As self-help housing embarks on a period of rapid expansion, the sector may begin to follow the pattern set by the earlier growth of CLTs. It could develop new institutional structures and partnerships to provide intermediary support regionally and locally. Alternatively it could maintain a loose networking approach based on peer mentoring. The latter course could preserve the advantages of small-scale community initiatives but risks overburdening local projects and diverting them from their own local work.
State support for self-help places significant faith in the capacity of volunteers, yet support and resources are required to construct the environment in which community self-help can thrive. In harnessing ‘help from within’ in communities, there also needs to be ‘help from without’. This has been largely achieved by CLTs, with an active network of intermediaries, housing associations and local authorities involved in their development. Led by self-help-housing.org, the framework for communities bringing empty homes back into use has also begun to incorporate a range of local partners, such as local authority empty property officers and housing associations. However, there are concerns that the interests of local community-led groups may be incompatible with those of larger partners, such as asset focused housing associations. Researchers were made aware of conflicts that had arisen, such as rents being increased substantially by housing associations prior to hand-back creating sustainability problems for self-help groups.
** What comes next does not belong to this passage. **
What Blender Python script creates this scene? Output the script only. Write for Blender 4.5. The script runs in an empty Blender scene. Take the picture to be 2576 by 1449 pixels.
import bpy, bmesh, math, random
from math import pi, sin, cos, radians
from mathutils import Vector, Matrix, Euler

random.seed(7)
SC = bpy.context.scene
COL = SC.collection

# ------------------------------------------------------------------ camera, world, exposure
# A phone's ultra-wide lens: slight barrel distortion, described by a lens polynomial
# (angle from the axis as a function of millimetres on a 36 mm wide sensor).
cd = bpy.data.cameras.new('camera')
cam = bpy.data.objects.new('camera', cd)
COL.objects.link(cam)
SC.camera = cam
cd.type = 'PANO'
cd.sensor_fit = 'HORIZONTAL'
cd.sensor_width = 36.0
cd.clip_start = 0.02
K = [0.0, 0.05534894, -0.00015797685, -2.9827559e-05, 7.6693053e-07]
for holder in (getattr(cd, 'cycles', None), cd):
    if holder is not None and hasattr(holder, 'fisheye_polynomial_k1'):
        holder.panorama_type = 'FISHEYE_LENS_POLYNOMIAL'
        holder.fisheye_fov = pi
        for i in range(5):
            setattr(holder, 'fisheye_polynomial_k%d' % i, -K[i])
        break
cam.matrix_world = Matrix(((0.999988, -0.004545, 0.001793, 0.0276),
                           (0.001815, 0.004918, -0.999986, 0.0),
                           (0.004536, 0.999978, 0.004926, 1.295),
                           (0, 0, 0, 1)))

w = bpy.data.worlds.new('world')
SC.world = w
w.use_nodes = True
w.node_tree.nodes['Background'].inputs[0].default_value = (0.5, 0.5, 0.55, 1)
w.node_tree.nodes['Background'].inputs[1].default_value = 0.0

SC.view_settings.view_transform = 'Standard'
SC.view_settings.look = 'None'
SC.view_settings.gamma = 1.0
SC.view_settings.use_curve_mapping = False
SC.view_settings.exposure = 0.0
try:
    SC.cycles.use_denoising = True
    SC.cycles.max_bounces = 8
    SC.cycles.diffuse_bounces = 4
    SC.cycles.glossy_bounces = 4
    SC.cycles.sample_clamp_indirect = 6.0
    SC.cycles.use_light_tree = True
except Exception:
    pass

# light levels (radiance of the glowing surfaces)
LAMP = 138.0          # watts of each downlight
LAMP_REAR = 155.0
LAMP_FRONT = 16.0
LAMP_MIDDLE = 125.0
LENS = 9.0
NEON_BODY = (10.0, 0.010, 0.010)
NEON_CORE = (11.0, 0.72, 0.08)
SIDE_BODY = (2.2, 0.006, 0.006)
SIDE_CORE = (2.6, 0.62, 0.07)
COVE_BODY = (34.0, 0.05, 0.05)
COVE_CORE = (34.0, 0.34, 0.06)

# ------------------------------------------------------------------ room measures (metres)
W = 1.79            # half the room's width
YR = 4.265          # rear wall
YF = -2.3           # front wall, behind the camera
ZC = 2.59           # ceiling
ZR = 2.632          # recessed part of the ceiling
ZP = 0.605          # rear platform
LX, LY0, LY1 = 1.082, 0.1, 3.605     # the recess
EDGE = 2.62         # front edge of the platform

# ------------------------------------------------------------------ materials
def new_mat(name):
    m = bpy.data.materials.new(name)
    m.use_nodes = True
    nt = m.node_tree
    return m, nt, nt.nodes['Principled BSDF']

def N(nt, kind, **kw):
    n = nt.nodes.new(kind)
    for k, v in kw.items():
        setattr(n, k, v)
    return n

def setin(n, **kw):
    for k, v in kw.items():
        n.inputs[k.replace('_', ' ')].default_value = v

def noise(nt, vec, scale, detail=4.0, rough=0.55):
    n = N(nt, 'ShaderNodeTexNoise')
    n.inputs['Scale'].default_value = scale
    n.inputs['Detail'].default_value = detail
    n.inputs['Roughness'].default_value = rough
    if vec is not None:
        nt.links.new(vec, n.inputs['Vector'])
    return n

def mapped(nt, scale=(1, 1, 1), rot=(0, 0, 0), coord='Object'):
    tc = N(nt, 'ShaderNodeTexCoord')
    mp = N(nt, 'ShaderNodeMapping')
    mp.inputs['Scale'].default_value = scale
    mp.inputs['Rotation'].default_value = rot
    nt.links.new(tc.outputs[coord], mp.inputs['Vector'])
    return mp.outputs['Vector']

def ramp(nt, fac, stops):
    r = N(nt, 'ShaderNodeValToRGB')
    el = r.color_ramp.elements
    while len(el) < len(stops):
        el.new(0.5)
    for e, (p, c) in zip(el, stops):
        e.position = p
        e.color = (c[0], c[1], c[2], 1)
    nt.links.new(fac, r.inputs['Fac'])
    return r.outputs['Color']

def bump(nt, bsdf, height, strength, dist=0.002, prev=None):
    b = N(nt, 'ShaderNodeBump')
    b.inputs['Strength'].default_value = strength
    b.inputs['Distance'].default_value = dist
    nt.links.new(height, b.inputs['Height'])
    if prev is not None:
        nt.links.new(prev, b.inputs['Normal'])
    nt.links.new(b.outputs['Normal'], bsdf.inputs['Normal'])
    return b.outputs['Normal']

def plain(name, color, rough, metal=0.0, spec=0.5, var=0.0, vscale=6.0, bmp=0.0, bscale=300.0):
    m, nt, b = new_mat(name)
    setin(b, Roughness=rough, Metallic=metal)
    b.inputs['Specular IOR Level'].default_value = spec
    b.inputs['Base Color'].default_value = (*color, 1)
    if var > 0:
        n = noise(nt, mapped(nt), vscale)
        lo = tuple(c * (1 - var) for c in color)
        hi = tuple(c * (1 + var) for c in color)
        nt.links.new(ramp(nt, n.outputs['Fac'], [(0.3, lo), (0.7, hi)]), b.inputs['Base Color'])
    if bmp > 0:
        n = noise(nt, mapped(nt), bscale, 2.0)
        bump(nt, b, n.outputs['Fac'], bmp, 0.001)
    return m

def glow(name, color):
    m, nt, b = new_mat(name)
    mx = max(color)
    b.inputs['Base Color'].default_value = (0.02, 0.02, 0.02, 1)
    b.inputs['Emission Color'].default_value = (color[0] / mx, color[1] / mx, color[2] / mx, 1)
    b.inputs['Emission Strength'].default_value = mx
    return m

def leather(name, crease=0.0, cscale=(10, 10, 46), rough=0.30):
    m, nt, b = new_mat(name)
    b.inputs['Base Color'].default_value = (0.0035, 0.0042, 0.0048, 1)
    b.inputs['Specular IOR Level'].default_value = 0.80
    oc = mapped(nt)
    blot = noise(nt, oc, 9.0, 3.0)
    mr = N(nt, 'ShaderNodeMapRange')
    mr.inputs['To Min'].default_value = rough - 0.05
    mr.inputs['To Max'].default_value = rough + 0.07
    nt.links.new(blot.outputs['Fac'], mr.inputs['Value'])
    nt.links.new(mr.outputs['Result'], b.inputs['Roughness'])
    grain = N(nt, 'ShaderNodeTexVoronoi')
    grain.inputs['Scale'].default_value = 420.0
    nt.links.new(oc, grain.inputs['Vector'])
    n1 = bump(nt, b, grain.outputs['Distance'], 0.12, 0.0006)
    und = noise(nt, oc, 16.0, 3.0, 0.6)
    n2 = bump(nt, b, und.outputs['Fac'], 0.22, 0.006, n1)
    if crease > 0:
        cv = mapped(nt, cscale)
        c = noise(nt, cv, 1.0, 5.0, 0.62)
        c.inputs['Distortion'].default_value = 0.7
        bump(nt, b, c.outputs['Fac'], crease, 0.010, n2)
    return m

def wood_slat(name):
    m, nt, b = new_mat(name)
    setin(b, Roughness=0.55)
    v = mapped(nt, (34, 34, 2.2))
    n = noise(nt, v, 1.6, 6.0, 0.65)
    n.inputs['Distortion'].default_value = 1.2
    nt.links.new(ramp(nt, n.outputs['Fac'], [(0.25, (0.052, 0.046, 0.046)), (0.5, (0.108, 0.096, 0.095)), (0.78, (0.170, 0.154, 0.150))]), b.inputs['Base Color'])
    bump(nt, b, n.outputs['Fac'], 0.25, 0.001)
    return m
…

A key challenge in scaling up community-led initiatives is the danger of professionalisation and distancing decision making away from communities. Such experiences tended to support a view that there are differences of ‘institutional logic’ between community-led and large scale housing providers. Caution is therefore required in developing such partnerships if the values of small scale local providers are to be preserved. Our research shows that while intermediary support is clearly important, there are always likely to be tensions in its provision. It will be interesting to observe, as the two sectors evolve, whether similar or different solutions emerge to the common dilemma of harnessing external resources, while maintaining the local scale and accountability that provides the unique added value of the community-based housing sector.